DATASET SECTION
----
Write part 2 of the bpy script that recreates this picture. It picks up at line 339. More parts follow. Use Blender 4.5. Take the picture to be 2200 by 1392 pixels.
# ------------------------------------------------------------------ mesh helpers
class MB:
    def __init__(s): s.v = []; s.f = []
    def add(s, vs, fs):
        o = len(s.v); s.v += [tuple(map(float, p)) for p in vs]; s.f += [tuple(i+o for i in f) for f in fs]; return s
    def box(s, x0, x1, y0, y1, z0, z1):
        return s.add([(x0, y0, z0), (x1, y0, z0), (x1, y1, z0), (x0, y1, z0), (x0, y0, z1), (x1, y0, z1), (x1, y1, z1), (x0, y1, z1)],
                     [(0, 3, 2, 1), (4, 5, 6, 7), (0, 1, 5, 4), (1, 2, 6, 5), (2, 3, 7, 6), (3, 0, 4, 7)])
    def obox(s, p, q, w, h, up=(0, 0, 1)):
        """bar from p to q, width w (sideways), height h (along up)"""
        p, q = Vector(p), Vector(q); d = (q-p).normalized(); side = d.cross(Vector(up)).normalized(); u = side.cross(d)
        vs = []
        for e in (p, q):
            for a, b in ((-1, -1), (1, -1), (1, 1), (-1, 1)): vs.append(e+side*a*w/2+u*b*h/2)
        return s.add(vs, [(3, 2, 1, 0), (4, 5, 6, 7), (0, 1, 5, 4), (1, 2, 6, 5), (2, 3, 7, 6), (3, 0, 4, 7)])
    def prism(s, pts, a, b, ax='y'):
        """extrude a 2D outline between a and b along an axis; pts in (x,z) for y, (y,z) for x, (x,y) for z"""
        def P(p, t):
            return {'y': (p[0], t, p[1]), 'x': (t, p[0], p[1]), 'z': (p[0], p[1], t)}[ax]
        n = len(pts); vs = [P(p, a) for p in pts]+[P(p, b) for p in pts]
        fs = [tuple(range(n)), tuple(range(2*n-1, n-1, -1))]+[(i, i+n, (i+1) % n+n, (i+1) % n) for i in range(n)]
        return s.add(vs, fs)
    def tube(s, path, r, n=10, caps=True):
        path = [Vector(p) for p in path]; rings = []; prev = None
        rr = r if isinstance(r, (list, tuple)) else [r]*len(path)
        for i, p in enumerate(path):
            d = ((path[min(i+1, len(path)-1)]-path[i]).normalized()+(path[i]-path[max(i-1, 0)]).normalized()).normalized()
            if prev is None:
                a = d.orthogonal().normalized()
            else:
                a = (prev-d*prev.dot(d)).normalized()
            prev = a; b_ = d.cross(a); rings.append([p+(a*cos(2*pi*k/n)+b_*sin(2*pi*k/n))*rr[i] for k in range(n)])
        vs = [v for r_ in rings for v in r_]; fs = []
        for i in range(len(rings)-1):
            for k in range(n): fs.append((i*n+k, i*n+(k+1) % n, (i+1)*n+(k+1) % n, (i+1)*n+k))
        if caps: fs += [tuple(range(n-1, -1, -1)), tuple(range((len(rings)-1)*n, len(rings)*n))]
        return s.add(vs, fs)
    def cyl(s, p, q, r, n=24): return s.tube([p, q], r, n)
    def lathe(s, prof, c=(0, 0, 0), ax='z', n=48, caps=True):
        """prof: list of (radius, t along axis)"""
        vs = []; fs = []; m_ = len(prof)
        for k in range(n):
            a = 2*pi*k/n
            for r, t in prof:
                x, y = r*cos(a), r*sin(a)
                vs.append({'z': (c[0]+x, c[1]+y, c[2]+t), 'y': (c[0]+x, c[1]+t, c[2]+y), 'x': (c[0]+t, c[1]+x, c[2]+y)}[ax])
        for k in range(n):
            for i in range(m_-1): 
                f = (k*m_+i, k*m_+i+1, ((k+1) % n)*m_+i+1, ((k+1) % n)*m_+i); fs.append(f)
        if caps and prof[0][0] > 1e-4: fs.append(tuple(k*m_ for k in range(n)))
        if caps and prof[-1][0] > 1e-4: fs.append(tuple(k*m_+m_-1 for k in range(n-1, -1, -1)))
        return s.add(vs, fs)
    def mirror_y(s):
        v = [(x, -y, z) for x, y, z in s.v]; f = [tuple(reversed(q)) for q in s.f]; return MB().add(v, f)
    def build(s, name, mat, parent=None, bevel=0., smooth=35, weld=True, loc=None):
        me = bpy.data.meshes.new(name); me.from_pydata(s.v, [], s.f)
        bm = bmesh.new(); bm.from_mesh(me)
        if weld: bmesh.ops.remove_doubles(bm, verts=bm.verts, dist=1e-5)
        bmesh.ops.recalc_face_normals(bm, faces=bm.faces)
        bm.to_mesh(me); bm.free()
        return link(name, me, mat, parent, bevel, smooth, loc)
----
WHAT YOU SHOULD DO
Copy out the whole listing, exactly as written.

SOLUTION FOR THIS EXERCISE
Write part 2 of the bpy script that recreates this picture. It picks up at line 339. More parts follow. Use Blender 4.5. Take the picture to be 2200 by 1392 pixels.
# ------------------------------------------------------------------ mesh helpers
class MB:
    def __init__(s): s.v = []; s.f = []
    def add(s, vs, fs):
        o = len(s.v); s.v += [tuple(map(float, p)) for p in vs]; s.f += [tuple(i+o for i in f) for f in fs]; return s
    def box(s, x0, x1, y0, y1, z0, z1):
        return s.add([(x0, y0, z0), (x1, y0, z0), (x1, y1, z0), (x0, y1, z0), (x0, y0, z1), (x1, y0, z1), (x1, y1, z1), (x0, y1, z1)],
                     [(0, 3, 2, 1), (4, 5, 6, 7), (0, 1, 5, 4), (1, 2, 6, 5), (2, 3, 7, 6), (3, 0, 4, 7)])
    def obox(s, p, q, w, h, up=(0, 0, 1)):
        """bar from p to q, width w (sideways), height h (along up)"""
        p, q = Vector(p), Vector(q); d = (q-p).normalized(); side = d.cross(Vector(up)).normalized(); u = side.cross(d)
        vs = []
        for e in (p, q):
            for a, b in ((-1, -1), (1, -1), (1, 1), (-1, 1)): vs.append(e+side*a*w/2+u*b*h/2)
        return s.add(vs, [(3, 2, 1, 0), (4, 5, 6, 7), (0, 1, 5, 4), (1, 2, 6, 5), (2, 3, 7, 6), (3, 0, 4, 7)])
    def prism(s, pts, a, b, ax='y'):
        """extrude a 2D outline between a and b along an axis; pts in (x,z) for y, (y,z) for x, (x,y) for z"""
        def P(p, t):
            return {'y': (p[0], t, p[1]), 'x': (t, p[0], p[1]), 'z': (p[0], p[1], t)}[ax]
        n = len(pts); vs = [P(p, a) for p in pts]+[P(p, b) for p in pts]
        fs = [tuple(range(n)), tuple(range(2*n-1, n-1, -1))]+[(i, i+n, (i+1) % n+n, (i+1) % n) for i in range(n)]
        return s.add(vs, fs)
    def tube(s, path, r, n=10, caps=True):
        path = [Vector(p) for p in path]; rings = []; prev = None
        rr = r if isinstance(r, (list, tuple)) else [r]*len(path)
        for i, p in enumerate(path):
            d = ((path[min(i+1, len(path)-1)]-path[i]).normalized()+(path[i]-path[max(i-1, 0)]).normalized()).normalized()
            if prev is None:
                a = d.orthogonal().normalized()
            else:
                a = (prev-d*prev.dot(d)).normalized()
            prev = a; b_ = d.cross(a); rings.append([p+(a*cos(2*pi*k/n)+b_*sin(2*pi*k/n))*rr[i] for k in range(n)])
        vs = [v for r_ in rings for v in r_]; fs = []
        for i in range(len(rings)-1):
            for k in range(n): fs.append((i*n+k, i*n+(k+1) % n, (i+1)*n+(k+1) % n, (i+1)*n+k))
        if caps: fs += [tuple(range(n-1, -1, -1)), tuple(range((len(rings)-1)*n, len(rings)*n))]
        return s.add(vs, fs)
    def cyl(s, p, q, r, n=24): return s.tube([p, q], r, n)
    def lathe(s, prof, c=(0, 0, 0), ax='z', n=48, caps=True):
        """prof: list of (radius, t along axis)"""
        vs = []; fs = []; m_ = len(prof)
        for k in range(n):
            a = 2*pi*k/n
            for r, t in prof:
                x, y = r*cos(a), r*sin(a)
                vs.append({'z': (c[0]+x, c[1]+y, c[2]+t), 'y': (c[0]+x, c[1]+t, c[2]+y), 'x': (c[0]+t, c[1]+x, c[2]+y)}[ax])
        for k in range(n):
            for i in range(m_-1): 
                f = (k*m_+i, k*m_+i+1, ((k+1) % n)*m_+i+1, ((k+1) % n)*m_+i); fs.append(f)
        if caps and prof[0][0] > 1e-4: fs.append(tuple(k*m_ for k in range(n)))
        if caps and prof[-1][0] > 1e-4: fs.append(tuple(k*m_+m_-1 for k in range(n-1, -1, -1)))
        return s.add(vs, fs)
    def mirror_y(s):
        v = [(x, -y, z) for x, y, z in s.v]; f = [tuple(reversed(q)) for q in s.f]; return MB().add(v, f)
    def build(s, name, mat, parent=None, bevel=0., smooth=35, weld=True, loc=None):
        me = bpy.data.meshes.new(name); me.from_pydata(s.v, [], s.f)
        bm = bmesh.new(); bm.from_mesh(me)
        if weld: bmesh.ops.remove_doubles(bm, verts=bm.verts, dist=1e-5)
        bmesh.ops.recalc_face_normals(bm, faces=bm.faces)
        bm.to_mesh(me); bm.free()
        return link(name, me, mat, parent, bevel, smooth, loc)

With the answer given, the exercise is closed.